Chi ruba il petrolio della Nigeria?
Il governo nigeriano ha accusato diverse compagnie petrolifere internazionali, tra cui Eni, di avere sottratto gas e petrolio per 17 miliardi di dollari tra il 2011 e il 2014
Alla Nigeria hanno rubato 17 miliardi di dollari di petrolio e gas naturale tra il 2011 e il 2014, dice il governo nigeriano. Da tempo il presidente nigeriano Muhammadu Buhari sostiene che una quantità “sbalorditiva” di risorse sia stata sottratta dall’industria petrolifera e gassifera nigeriana, ma finora non erano state fatte stime precise. Il mese scorso però un deputato del Parlamento nigeriano, Johnson Agbonayinma, ha parlato di sottrazioni per 17 miliardi di dollari, per le quali il governo ha accusato alcune società petrolifere internazionali tra cui l’americana Chevron, l’olandese Shell e l’italiana Eni. Chevron, Shell, Eni e altre società, sostiene il governo, non avrebbero dichiarato l’esportazione di petrolio e gas naturale per 12,7 miliardi di dollari: contro di loro ha avviato un’azione legale e le prime udienze cominceranno venerdì presso un tribunale nigeriano. Chevron ha detto al Wall Street Journal che le accuse del governo nigeriano sono del tutto infondate e Shell ha aggiunto che continuerà a fare affari in Nigeria nel rispetto della legge. Anche Eni ha detto che le accuse sono infondate e che si difenderà in tribunale.
L’azione legale intrapresa dal governo nigeriano si è inserita in una più ampia campagna anti-corruzione adottata dal presidente Buhari e promessa durante la sua campagna elettorale. Diversi mesi fa Buhari ha deciso di accelerare le indagini sulla corruzione nel settore petrolifero, vista l’urgenza della crisi: l’economia nigeriana, così come quelle di altri paesi produttori ed esportatori di petrolio, è stata seriamente colpita dal calo del prezzo del petrolio sul mercato mondiale. Da molto tempo la Nigeria è il maggiore produttore di petrolio di tutta l’Africa e le esportazioni di petrolio e gas rappresentano il 90 per cento delle esportazioni totali del paese. In più la situazione della Nigeria è stata resa più grave da un altro fatto: all’inizio del 2016 alcuni gruppi ribelli hanno sabotato le infrastrutture petrolifere nel delta del Niger, una regione nel sud-ovest del paese molto ricca di greggio. Il risultato è che la produzione di petrolio è diminuita di circa mezzo milione di barili al giorno, arrivando oggi a 1,5 milioni di barili rispetto ai normali 2. La Nigeria è entrata ufficialmente in recessione nel secondo trimestre di quest’anno.

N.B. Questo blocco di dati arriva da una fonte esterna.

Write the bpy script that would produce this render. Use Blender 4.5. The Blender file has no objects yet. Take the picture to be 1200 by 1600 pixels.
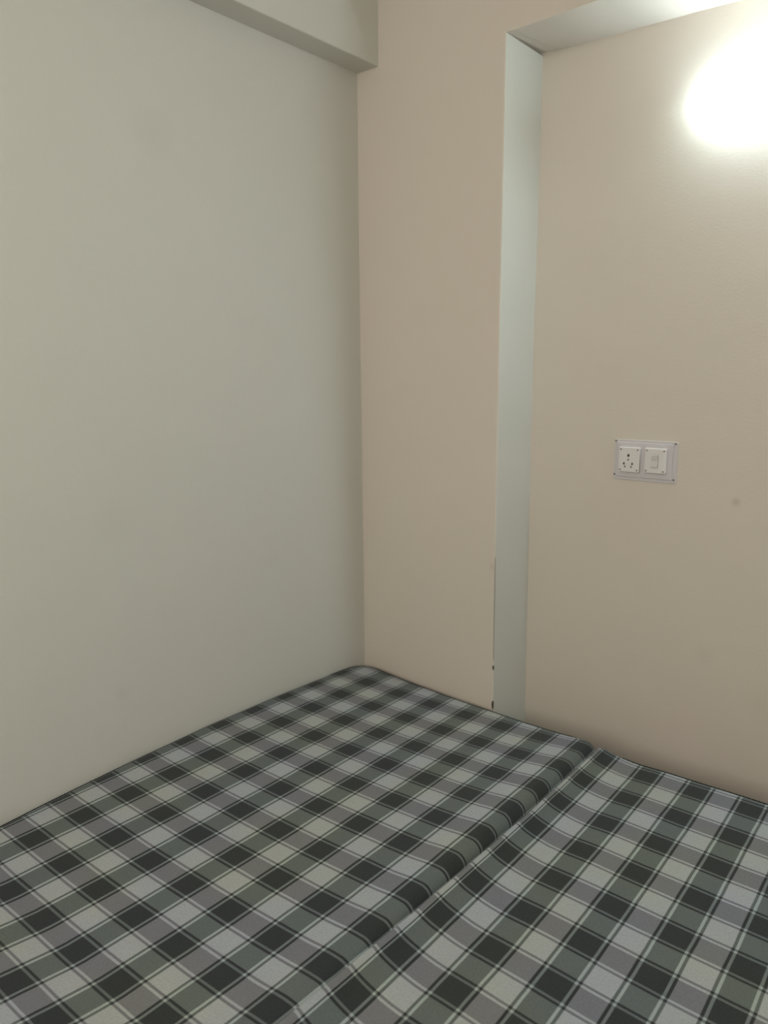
import bpy, bmesh, math, random
from mathutils import Vector, Matrix, noise
random.seed(4)
scene = bpy.context.scene
COL = scene.collection

# ---------------------------------------------------------------- camera
BED = 0.50                                   # height of the mattress tops above the floor
F, YAW, PITCH, ROLL = 1199.48, -0.70533, 0.17654, 0.00055
cy, sy, cp, sp = math.cos(YAW), math.sin(YAW), math.cos(PITCH), math.sin(PITCH)
fwd = Vector((sy*cp, cy*cp, -sp)); rt = Vector((cy, -sy, 0)); up = rt.cross(fwd)
c_, s_ = math.cos(ROLL), math.sin(ROLL)
rt2, up2 = rt*c_ + up*s_, up*c_ - rt*s_
cam_d = bpy.data.cameras.new('camera'); cam = bpy.data.objects.new('camera', cam_d); COL.objects.link(cam)
M = Matrix((rt2, up2, -fwd)).transposed().to_4x4(); M.translation = Vector((1.62533, -1.79067, BED+0.95))
cam.matrix_world = M
cam_d.sensor_fit = 'VERTICAL'; cam_d.sensor_height = 36.0; cam_d.lens = 36.0*F/1600
cam_d.clip_start = 0.02
cam_d.dof.use_dof = True; cam_d.dof.focus_distance = 1.45; cam_d.dof.aperture_fstop = 3.2
scene.camera = cam

# ---------------------------------------------------------------- light and exposure
scene.view_settings.view_transform = 'Standard'
scene.view_settings.look = 'None'
scene.view_settings.gamma = 1.0
scene.view_settings.use_curve_mapping = False
scene.view_settings.exposure = 0.0
world = bpy.data.worlds.new('world'); scene.world = world; world.use_nodes = True
world.node_tree.nodes['Background'].inputs[0].default_value = (1.0, 0.95, 0.88, 1)
world.node_tree.nodes['Background'].inputs[1].default_value = 0.05
def area(name, loc, aim, size, size_y, power, color):
    d = bpy.data.lights.new(name, 'AREA'); d.shape = 'RECTANGLE'; d.size = size; d.size_y = size_y
    d.energy = power; d.color = color
    o = bpy.data.objects.new(name, d); COL.objects.link(o); o.location = loc
    o.rotation_euler = (Vector(aim)-Vector(loc)).to_track_quat('-Z', 'Y').to_euler()
    return o
# unseen fill lamp added behind the photographer, standing in for the room's daylight
area('room_fill_light', (1.35, -3.1, 1.95), (0.7, 0.0, 1.35), 1.6, 1.2, 33.0, (1.0, 0.925, 0.82))
TUBE_STRENGTH = 32.0
TUBE_COLOR = (0.80, 0.98, 1.02, 1)

# ---------------------------------------------------------------- materials
def mat(name, color, rough=0.6, spec=0.3):
    m = bpy.data.materials.new(name); m.use_nodes = True
    b = m.node_tree.nodes['Principled BSDF']
    b.inputs['Base Color'].default_value = (*color, 1); b.inputs['Roughness'].default_value = rough
    b.inputs['Specular IOR Level'].default_value = spec
    return m
class NT:
    def __init__(s, m): s.t = m.node_tree; s.b = s.t.nodes['Principled BSDF']
    def n(s, kind, **kw):
        o = s.t.nodes.new(kind)
        for k, v in kw.items(): setattr(o, k, v)
        return o
    def l(s, a, b): s.t.links.new(a, b)
    def val(s, x, sock):
        if isinstance(x, (int, float)): sock.default_value = x
        else: s.l(x, sock)
    def math(s, op, a, b=None, clamp=False):
        o = s.n('ShaderNodeMath', operation=op, use_clamp=clamp); s.val(a, o.inputs[0])
        if b is not None: s.val(b, o.inputs[1])
        return o.outputs[0]
    def mix(s, f, a, b, mode='MIX'):
        o = s.n('ShaderNodeMix', data_type='RGBA', blend_type=mode)
        s.val(f, o.inputs[0])
        for x, k in ((a, 6), (b, 7)):
            if isinstance(x, tuple): o.inputs[k].default_value = (*x, 1) if len(x) == 3 else x
            else: s.l(x, o.inputs[k])
        return o.outputs[2]
    def noise(s, vec, scale, detail=3, rough=0.5):
        o = s.n('ShaderNodeTexNoise'); o.inputs['Scale'].default_value = scale
        o.inputs['Detail'].default_value = detail; o.inputs['Roughness'].default_value = rough
        s.l(vec, o.inputs['Vector']); return o.outputs['Fac']
    def ramp(s, f, stops, interp='LINEAR'):
        o = s.n('ShaderNodeValToRGB'); r = o.color_ramp; r.interpolation = interp
        while len(r.elements) < len(stops): r.elements.new(0.5)
        for e, (p, c) in zip(r.elements, stops):
            e.position = p; e.color = (*c, 1) if isinstance(c, tuple) else (c, c, c, 1)
        s.l(f, o.inputs[0]); return o.outputs[0]
    def bump(s, h, strength, dist):
        o = s.n('ShaderNodeBump'); o.inputs['Strength'].default_value = strength
        o.inputs['Distance'].default_value = dist; s.l(h, o.inputs['Height'])
        s.l(o.outputs[0], s.b.inputs['Normal'])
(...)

Al di là del crollo del prezzo del petrolio e della produzione, rimane il guaio del petrolio sottratto, per il quale il governo nigeriano accusa le compagnie petrolifere internazionali. Il problema più grosso riguarda direttamente il modo in cui funziona in Nigeria un pezzo del sistema di estrazione ed esportazione del petrolio: il petrolio non viene quantificato nei pozzi petroliferi, dove viene estratto, ma solo al terminale per l’esportazione, da dove parte per essere trasferito verso gli Stati Uniti e la Cina per esempio. Il risultato è che se vengono estratti 100 barili di petrolio ma la compagnia petrolifera che ha la concessione per sfruttarlo dice che al terminale gliene sono arrivati solo 80, ce ne sono 20 che non vengono pagati. Il governo nigeriano dice di avere misurato questa mancanza confrontando la quantità dichiarata dalle società ai terminali per l’esportazione con quella arrivata nei porti di destinazione.
Gli avvocati che si stanno occupando della questione per conto del governo nigeriano hanno scritto che il governo ha subìto enormi perdite finanziarie come risultato del fatto che le compagnie abbiano dichiarato meno petrolio di quanto ne esportassero e hanno chiesto risarcimenti per centinaia di milioni di dollari. Nel frattempo in Nigeria si sta riparlando di approvare una legge parcheggiata in Parlamento da anni, che riguarda la riorganizzazione del settore petrolifero nazionale e che dovrebbe, tra le altre cose, modificare il modo in cui viene misurato il greggio.